A New Species of Tyrannosaur Discovered in Alberta, Canada

Major dinosaur discovery by farmer-turned-paleontology enthusiast is first new tyrannosaur discovery in Canada in 50 years and is directly related to T-rex


Paleontologists have discovered a new species of a tyrannosaur in southern Alberta, Canada. Thanatotheristes Degrootorum is one of the oldest tyrannosaur species ever discovered in North America, according to an article published by researchers from the University of Calgary and the Royal Tyrrell Museum of Palaeontology in the journal Cretaceous Research. At roughly 79.5 million years old, this species is 2.5 million years older than its closest relative and is directly linked to Tyrannosaurus rex.
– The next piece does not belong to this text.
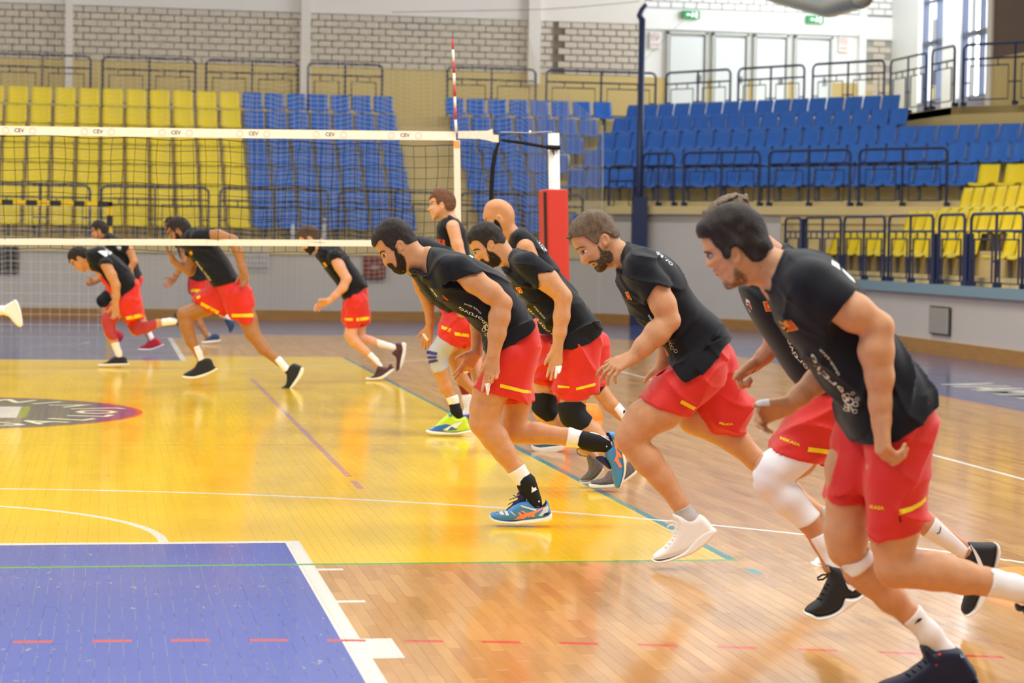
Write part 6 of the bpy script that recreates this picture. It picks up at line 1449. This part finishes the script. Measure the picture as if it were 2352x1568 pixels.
def p3():
    a=K(784,440,3.); c6=K(1040,860,3.733)
    f=mk('bald person with a black beard in sleeveless black shirt, behind the second runner',16.,(1255,1035),FG,.010)
    S=skin('tan','#c98f62'); ear=a((1090,190))[0]; hd,ax=ghead(f,ear,86,16,(1180,545))
    torso=f.chain([(1195,570,27,0),(1240,630,28,0),(1285,690,28,0),(1310,760,30,0)],.03,1.35)
    legn=f.chain([(1325,785,30,.1),(1350,850,24,.1),(1366,880,22,.1)],.03)+f.chain([(1372,888,20,.1),(1402,928,17,.1),(1440,965,11.5,.1),(1462,1000,9,.1)],.02)
    legf=f.chain([(1300,785,30,-.1),(1262,850,24,-.1),(1248,900,20,-.1)],.03)+f.chain([(1246,905,19,-.1),(1246,940,16,-.1),(1252,975,11,-.1),(1262,1005,9,-.1)],.02)
    armn=f.chain([(1207,570,21,.19),(1230,620,18,.2),(1262,680,15,.2),(1300,740,12,.2),(1325,800,9,.2)],.02)
    body=hd+torso+legn+legf+armn+f.hand((1322,795,.2),(1335,830,.2),(1,0,0),curl=(.5,.6,.4),flip=1)
    B_=body_build(f,body,[(1095,445,1195,560,.0045)],S)
    face_bits(f,B_,gpt(-.33,-.07,ear,86,16),ax,None,None)
    beard(f,hd,gp('beard',ear,86,16),mat('black_beard','#1d1715',.8,.2,bump=.5,bscale=300),STUBD,t=.004)
    s_=shorts(f,[(1230,745),(1300,740),(1395,770),(1395,860),(1380,885),(1300,870)],((1290,872),(1400,862)),[(1225,735),(1330,740),(1330,800),(1300,830),(1238,815),(1232,770)],None,fold=16.,ln=torso+legn+legf,hip=hipcore(torso,[legn,legf]))
    sh=f.build('shirt',[([('u',f.poly(a((1150,330),(1180,275),(1240,250),(1310,290),(1400,390),(1500,540),(1570,630),(1640,720),(1680,960),(1600,1060),(1420,1040),(1300,840),(1200,650),(1140,560)),0,.15,.09,e=2.3)),('fc',torso+legn+legf,.009,f.pts(a((1150,330),(1180,275),(1240,250),(1310,290),(1400,390),(1500,540),(1570,630),(1640,720),(1680,960),(1600,1060),(1420,1040),(1300,840),(1200,650),(1140,560)))),('fc',f.under,.014,f.pts(a((1150,330),(1180,275),(1240,250),(1310,290),(1400,390),(1500,540),(1570,630),(1640,720),(1680,960),(1600,1060),(1420,1040),(1300,840),(1200,650),(1140,560)))),('folds',.01,[(60,9),(150,7)],16.)],.0085)],SHIRT)
    f.decal('back_lettering_bar',a((1345,335),(1365,335),(1418,410),(1400,415)),.05,sh,WPR,grid=.015,off=.004)
    shell(f,'knee_pad',legn,c6((1225,-10),(1335,55),(1250,165),(1200,170)),.007,BLKN,w=.1,res=.007,wr=(-.05,.26),sm_=0)
    so=shell(f,'sock',legn,c6((1380,290),(1455,215),(1560,310),(1560,420),(1480,430)),.0045,WSOCK,w=.1,res=.006,wr=(-.05,.26),sm_=0)
    f.decal('sock_logo',c6((1455,300),(1475,292),(1478,312),(1460,330)),.05,so,BLKN,grid=.01,off=.003)
    shoe(f,'shoe',[(1430,960),(1452,950),(1475,985),(1480,1020),(1465,1045),(1445,1030),(1450,1000)],[(1460,955),(1482,975),(1490,1020),(1470,1050),(1462,1045),(1480,1015)],.1,mat('grey_mesh_shoe','#6d6a70'),SOLEW,T=.042)
    shoe(f,'shoe',[(1236,965),(1255,958),(1276,985),(1296,1008),(1294,1026),(1228,1028),(1222,1018),(1240,1005)],[(1221,1020),(1240,1026),(1294,1020),(1296,1030),(1275,1038),(1228,1036)],-.1,mat('blue_green_shoe','#2b6f9c',.5),SOLEW,T=.042,label='shoe with a white sole flat on the floor')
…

“Alberta has a rich dinosaur history, and we have uncovered some of the biggest finds on Earth here in the province,” said Dr. François Therrien, Curator of Dinosaur Palaeoecology at the Royal Tyrrell Museum. “The discovery of Thanatotheristes Degrootorum is historic as it marks the first new species of tyrannosaur to be unearthed in Canada in 50 years. The last tyrannosaur described from Canada was Daspletosaurus in 1970.”

Tyrannosaurs were a group of large predatory theropod dinosaurs (bipedal meat-eaters). This species of tyrannosaur was eight to nine meters (26.2 to 30 feet) long and weighed approximately two tonnes as a full-grown adult. In comparison, a full-grown Tyrannosaurus rex could reach 12 meters (39.3 feet) in length. There are only four other tyrannosaurs known from Canada: Daspletosaurus, Gorgosaurus, Albertosaurus, and Tyrannosaurus.

Scientists were able to identify this as a new species by analyzing the unique features of fossil skull fragments. “Thanatotheristes can be distinguished from all other tyrannosaurs by numerous characteristics of the skull, but the most prominent are vertical ridges that run the length of the upper jaw,” said Jared Voris, a University of Calgary Ph.D. candidate, and lead author of the study.

In addition to representing a new species, a detailed analysis of the specimen reveals that various groups of tyrannosaurs, each with their own “morphotype,” or body plan, populated different parts of North America during the Campanian (Late Cretaceous, 80 – 74 million years ago): primitive tyrannosaur lived in the southern U.S; long-legged, lightly-built tyrannosaur (i.e. Albertosaurinae) lived in central Alberta; and a new clade of robust, long-snouted tyrannosaurs to which Thanatotheristes belonged lived in between, in southern Alberta and Montana.

Most dinosaur species from Alberta date from between 77 – 66 million years old. There are only two other dinosaurs known from Alberta from the same time period as Thanatotheristes: a dome-headed dinosaur (Colepiocephale) and a horned dinosaur (Xenoceratops).

The name of the new tyrannosaur alluded to its role as an apex predator and was inspired by Thanatos (Greek god of death) and Theristes (one who reaps or harvests). The second part of the name honours the De Groot family.

John De Groot, a farmer and paleontology enthusiast, found the fossil skull fragments while hiking near Hays, Alberta. John and Sandra De Groot have been valuable supporters of palaeontological fieldwork in southern Alberta.

“The jawbone was an absolutely stunning find. We knew it was special because you could clearly see the fossilized teeth,” said De Groot.

“This discovery is significant because it fills in a gap in our understanding of tyrannosaur evolution,” said Dr. Therrien. Thanatotheristes provides scientists with insights into the tyrannosaur family tree and shows that tyrannosaurs from the Cretaceous of Alberta were more diverse than previously known.